The Northeast didn’t see it coming, but suddenly we are putting out a lot of wildfires: The state of New York is in the midst of its most active wildfire season in more than a decade. A wildfire in southwestern Massachusetts grew to 1,000 acres this week, the second fire in the region to reach that size this month. New Jersey has suppressed 500 wildfires and counting this fall.
As droughts and heat intensify, the risk of wildfires like these becoming catastrophic is growing across the United States. And more Americans who face this risk are tired of merely hoping they survive these events. So in places everywhere from Texas to California to North Carolina, citizens are organizing themselves and wielding a powerful tool: setting fires under controlled conditions.
The United States Forest Service has been ramping up its use of this kind of fire, also known as prescribed burns; last year, the agency nearly doubled the area of National Forest lands it burned to two million acres. But after generations of suppressing fire, many millions of acres of brush and tree fuels have built up, increasing the risk of large, dangerous wildfires. And so private landowners and community associations from across the political spectrum are trying to make up the difference: Between 1998 and 2018, these groups, as well as state and municipal agencies, were responsible for 93 percent of the increase in controlled fires in the country, not only reducing the threat of destructive wildfires, but also restoring prairie and forest landscapes that have adapted to fire over millenniums.
Landowners who want to manage the land with fire can face myriad obstacles: confusing agency bureaucracies, lengthy permitting processes, prohibitive liability exposure and restrictive air quality regulations. Prescribed-burn associations — neighbors helping neighbors burn — are addressing some of these issues by pooling community members’ resources, experience and time. Think of it as a barn raising with smoke and flame. But they are constrained in the good they can do. In an era of greater wildfire risk driven by fuel accumulation and global warming, governments should be swiftly removing barriers to the use of prescribed fires on private land.

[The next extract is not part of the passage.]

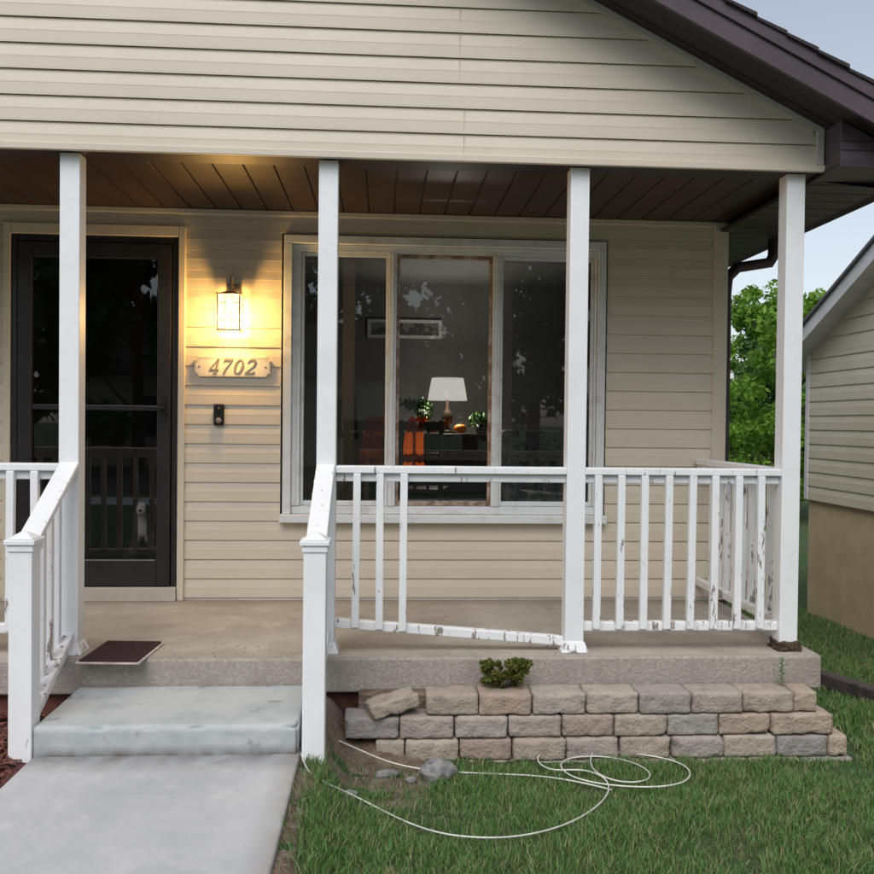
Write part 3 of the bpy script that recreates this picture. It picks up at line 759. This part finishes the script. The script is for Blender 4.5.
MB().box(-7.5,-6,-20.49,-20.45,1.1,2.3).box(-2,-.8,-20.49,-20.45,1.1,2.3).box(-4.4,-3.5,-20.49,-20.45,.4,2.4).obj('windows',M['black'],oh)
e=empty('boxwood_shrub'); bx,by,bz=.565,-.215,.478
C=[];R=[]
for i in range(52):
    th=random.uniform(0,6.28); r=.11*math.sqrt(random.random()); C.append((bx+r*math.cos(th),by+r*math.sin(th)*.6,bz+random.uniform(-.075,.085)*(1-(r/.16)**2))); R.append(random.uniform(.012,.028))
v,f=leaf_cloud(C,R,62,.0085); np_mesh('leaves',v,f,M['leaf3'],e)
mb=MB()
for c in C[:24]: mb.beam((bx,by,.39),(c[0],c[1],c[2]),.003,.005)
mb.obj('stems',M['bark'],e)
e=empty('weed_plant'); wx,wy=1.855,-.22
V=[];F=[]
for i in range(26):
    z=.405+.12*i/26; th=i*2.4; l=.035*(1-.5*i/26); b=len(V); c,s=math.cos(th),math.sin(th); ww=.007
    V+=[(wx,wy,z),(wx+c*l*.5-s*ww,wy+s*l*.5+c*ww,z+.012),(wx+c*l,wy+s*l,z+.008),(wx+c*l*.5+s*ww,wy+s*l*.5-c*ww,z+.012)]; F.append((b,b+1,b+2,b+3))
np_mesh('leaves',V,F,M['grass'],e); tube('stem',[(wx,wy,.38),(wx+.005,wy,.52)],.002,M['grass'],e)

# ------------------------------------------------------------ fixtures
la=empty('wall_lantern'); lx,ly=-.905,1.075; z0,z1=2.135,2.335
mb=MB(); mb.box(lx-.04,lx+.04,WY-.032,WY-.012,2.24,2.42); mb.obj('wall_plate',M['bronze'],la,.006)
tube('scroll_arm',[(lx,WY-.03,2.36),(lx,WY-.06,2.44),(lx,WY-.11,2.465),(lx,ly,2.44),(lx,ly,2.36)],.006,M['bronze'],la,kind='NURBS')
w0,w1=.062,.064; pw=.0035
mb=MB()
for sx in (-1,1):
    for sy in (-1,1):
        mb.hexa([(lx+sx*w0-pw,ly+sy*w0-pw,z0),(lx+sx*w0+pw,ly+sy*w0-pw,z0),(lx+sx*w0+pw,ly+sy*w0+pw,z0),(lx+sx*w0-pw,ly+sy*w0+pw,z0),
                 (lx+sx*w1-pw,ly+sy*w1-pw,z1),(lx+sx*w1+pw,ly+sy*w1-pw,z1),(lx+sx*w1+pw,ly+sy*w1+pw,z1),(lx+sx*w1-pw,ly+sy*w1+pw,z1)])
mb.box(lx-w0-.006,lx+w0+.006,ly-w0-.006,ly-w0+.004,z0-.009,z0-.001).box(lx-w0-.006,lx+w0+.006,ly+w0-.004,ly+w0+.006,z0-.009,z0-.001)
mb.box(lx-w0-.006,lx-w0+.004,ly-w0+.005,ly+w0-.005,z0-.009,z0-.001).box(lx+w0-.004,lx+w0+.006,ly-w0+.005,ly+w0-.005,z0-.009,z0-.001)
for zc in (z1-.05,z0+.05):
    for c in (-1,1): mb.box(lx-w1+.004,lx+w1-.004,ly+c*(w1-.003)-.002,ly+c*(w1-.003)+.002,zc,zc+.004)
    for c in (-1,1): mb.box(lx+c*(w1-.003)-.002,lx+c*(w1-.003)+.002,ly-w1+.004,ly+w1-.004,zc,zc+.004)
for c in (-.02,.02): mb.box(lx+c-.0015,lx+c+.0015,ly-w1-.001,ly-w1+.003,z0,z1)
mb.obj('cage',M['bronze'],la,.0008)
mb=MB(); q=w1+.008
mb.box(lx-q,lx+q,ly-q,ly+q,z1+.001,z1+.008)
mb.hexa([(lx-q+.014,ly-q+.014,z1+.009),(lx+q-.014,ly-q+.014,z1+.009),(lx+q-.014,ly+q-.014,z1+.009),(lx-q+.014,ly+q-.014,z1+.009),(lx-.02,ly-.02,z1+.026),(lx+.02,ly-.02,z1+.026),(lx+.02,ly+.02,z1+.026),(lx-.02,ly+.02,z1+.026)])
mb.obj('cap',M['bronze'],la,.002)
mb=MB(); u0,u1=w0-.002,w1-.003
B=[(lx-u0,ly-u0,z0),(lx+u0,ly-u0,z0),(lx+u0,ly+u0,z0),(lx-u0,ly+u0,z0)]; T=[(lx-u1,ly-u1,z1),(lx+u1,ly-u1,z1),(lx+u1,ly+u1,z1),(lx-u1,ly+u1,z1)]
for i in range(4): mb.quad(B[i],B[(i+1)%4],T[(i+1)%4],T[i])
mb.quad(*B)
mb.obj('glass',M['lglass'],la)
lathe('bulb',[(.001,.11),(.018,.10),(.024,.08),(.018,.05),(.012,.04)],M['bulb'],la,16,(lx,ly,z0+.075))
pl=bpy.data.lights.new('lantern_light','POINT'); pl.energy=50; pl.color=(1,.56,.15); pl.shadow_soft_size=.035
po=link(bpy.data.objects.new('lantern_light',pl),la); po.location=(lx,ly,z0+.065)
hp=empty('house_number_sign'); cx,cz=-.907,1.925; hw,hh=.225,.062
pts=[]
def arc(cx_,cz_,r,a0,a1,n=6): return [(cx_+r*math.cos(math.radians(a0+(a1-a0)*i/n)),cz_+r*math.sin(math.radians(a0+(a1-a0)*i/n))) for i in range(n+1)]
c_=.022
pts+=arc(cx+hw,cz+hh,c_,180,270)
pts+=arc(cx+hw,cz-hh,c_,90,180)
pts+=arc(cx-hw,cz-hh,c_,0,90)
pts+=arc(cx-hw,cz+hh,c_,270,360)
MB().prism(pts,WY-.030,WY-.012).obj('plate',M['plaque'],hp,.003)
mb=MB()
n=len(pts)
rim=[((x-cx)*.965+cx,(z-cz)*.90+cz) for x,z in pts]; rim2=[((x-cx)*.945+cx,(z-cz)*.84+cz) for x,z in pts]
for i in range(n):
    j=(i+1)%n
    mb.quad((rim[i][0],WY-.0335,rim[i][1]),(rim[j][0],WY-.0335,rim[j][1]),(rim2[j][0],WY-.0335,rim2[j][1]),(rim2[i][0],WY-.0335,rim2[i][1]))
mb.obj('raised_border',M['trim'],hp)
def stroke(mb,pts,ws,y0,y1,ox,oz,s,sh=.25):
    Lp=[];Rp=[]
    for i,(x,z) in enumerate(pts):
        a=pts[max(0,i-1)]; b=pts[min(len(pts)-1,i+1)]
        d=Vector((b[0]-a[0],b[1]-a[1])).normalized(); n=Vector((-d.y,d.x))*ws[i]/2
        Lp.append((x+n.x,z+n.y)); Rp.append((x-n.x,z-n.y))
    T=lambda p:(ox+(p[0]+p[1]*sh)*s,oz+p[1]*s)
    for i in range(len(pts)-1):
        q=[T(Rp[i]),T(Rp[i+1]),T(Lp[i+1]),T(Lp[i])]
        k=len(mb.v); mb.v+=[(a,y0,b) for a,b in q]+[(a,y1,b) for a,b in q]
        mb.f+=[(k,k+1,k+2,k+3),(k,k+4,k+5,k+1),(k+1,k+5,k+6,k+2),(k+2,k+6,k+7,k+3),(k+3,k+7,k+4,k)]
def bez(p,n=10): 
    out=[]
    for i in range(n+1):
        t=i/n; out.append(tuple((1-t)**3*p[0][k]+3*(1-t)**2*t*p[1][k]+3*(1-t)*t*t*p[2][k]+t**3*p[3][k] for k in (0,1)))
    return out
mb=MB(); s=.090; y0,y1=WY-.034,WY-.0302; oz=cz-.045
def dig4(ox):
    stroke(mb,[(.44,0),(.44,1.0)],[.14,.14],y0,y1,ox,oz,s); stroke(mb,[(.42,.98),(.03,.30)],[.07,.07],y0,y1,ox,oz,s)
    stroke(mb,[(0,.28),(.62,.28)],[.09,.09],y0-.0004,y1,ox,oz,s); stroke(mb,[(.30,.02),(.58,.02)],[.05,.05],y0-.0006,y1,ox,oz,s)
def dig7(ox):
    stroke(mb,[(.05,.93),(.60,.93)],[.14,.14],y0,y1,ox,oz,s); stroke(mb,[(.06,.98),(.04,.76)],[.05,.05],y0-.0004,y1,ox,oz,s)
    P=bez([(.58,.92),(.42,.6),(.24,.4),(.22,0)]); stroke(mb,P,[.05+.09*i/10 for i in range(11)],y0-.0006,y1,ox,oz,s)
def dig0(ox):
    n=28; P=[(.31+.24*math.cos(2*math.pi*i/n),.5+.45*math.sin(2*math.pi*i/n)) for i in range(n+1)]
    W=[.05+.10*abs(math.cos(2*math.pi*i/n)) for i in range(n+1)]; stroke(mb,P,W,y0,y1,ox,oz,s)
def dig2(ox):
    P=bez([(.06,.74),(.10,1.05),(.56,1.05),(.54,.70)],12)+bez([(.54,.70),(.52,.48),(.22,.30),(.04,.07)],10)[1:]
    W=[.06+.09*math.sin(math.pi*min(1,i/16)) for i in range(len(P))]; stroke(mb,P,W,y0,y1,ox,oz,s)
    stroke(mb,[(.02,.06),(.58,.06)],[.12,.12],y0-.0004,y1,ox,oz,s); stroke(mb,[(.56,.0),(.60,.22)],[.05,.05],y0-.0006,y1,ox,oz,s)
for i,fn in enumerate((dig4,dig7,dig0,dig2)): fn(cx-.143+i*.071)
mb.obj('numerals',M['numeral'],hp)
for sx in (-1,1): lathe('screw',[(.006,0),(.004,.003),(.0005,.004)],M['bronze'],hp,10,(0,0,0)).matrix_local=Matrix.Translation((cx+sx*.195,WY-.031,cz))@Matrix.Rotation(math.pi/2,4,'X')
db=empty('doorbell'); MB().box(-1.018,-.955,WY-.036,WY-.012,1.57,1.70).obj('body',M['black'],db,.008)
o=lathe('button',[(.017,0),(.017,.003),(.013,.005),(.0005,.005)],M['numeral'],db,20); o.matrix_local=Matrix.Translation((-.986,WY-.036,1.60))@Matrix.Rotation(math.pi/2,4,'X')
o=lathe('camera_eye',[(.012,0),(.012,.003),(.0005,.005)],M['doorframe'],db,20); o.matrix_local=Matrix.Translation((-.986,WY-.036,1.668))@Matrix.Rotation(math.pi/2,4,'X')
dm=empty('doormat')
def rotbox(mb,cx,cy,w,d,z0,z1,a):
    c,s=math.cos(a),math.sin(a)
    P=[(cx+c*p*w/2-s*q*d/2,cy+s*p*w/2+c*q*d/2) for p,q in ((-1,-1),(1,-1),(1,1),(-1,1))]
    mb.hexa([(x,y,z0) for x,y in P]+[(x,y,z1) for x,y in P]); return mb
rotbox(MB(),-1.20,-.03,.260,.345,S+.012,S+.021,-.06).obj('rubber_top',M['mat'],dm,.003)
rotbox(MB(),-1.20,-.03,.285,.37,S+.004,S+.0115,-.06).obj('pale_backing',M['matedge'],dm,.003)
mb=MB()
for i in range(19): rotbox(mb,-1.20,-.03-.155+.017*i,.23,.005,S+.021,S+.0225,-.06)
mb.obj('ribs',M['mat'],dm,.0007)
te=MB(); te.beam((2.5,1.25,g(2.5,1.2)+.035),(2.82,.45,g(2.8,.4)+.035),.09,.08); te.beam((2.83,.43,g(2.8,.4)+.035),(3.15,-.35,g(3.1,-.3)+.035),.09,.08)
te.obj('timber_edging',M['timber'],None,.008)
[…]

One morning last March in central Nebraska, I experienced the thrill of a community burn firsthand when I joined a group of 18 volunteers age 10 to 70 years old, stamping their boots in the cold and cracking jokes. Parked behind us was a motley assortment of fire engines, trucks and an old five-ton military supply truck with a thousand-gallon water tank.
That day, the members of the Custer Prescribed Burn Association set ablaze 973 acres of prairie. My job was to carry a metal canister filled with fuel and set fire to patches of bluestem grass. It was, as one volunteer put it to me, “just authentic fun.”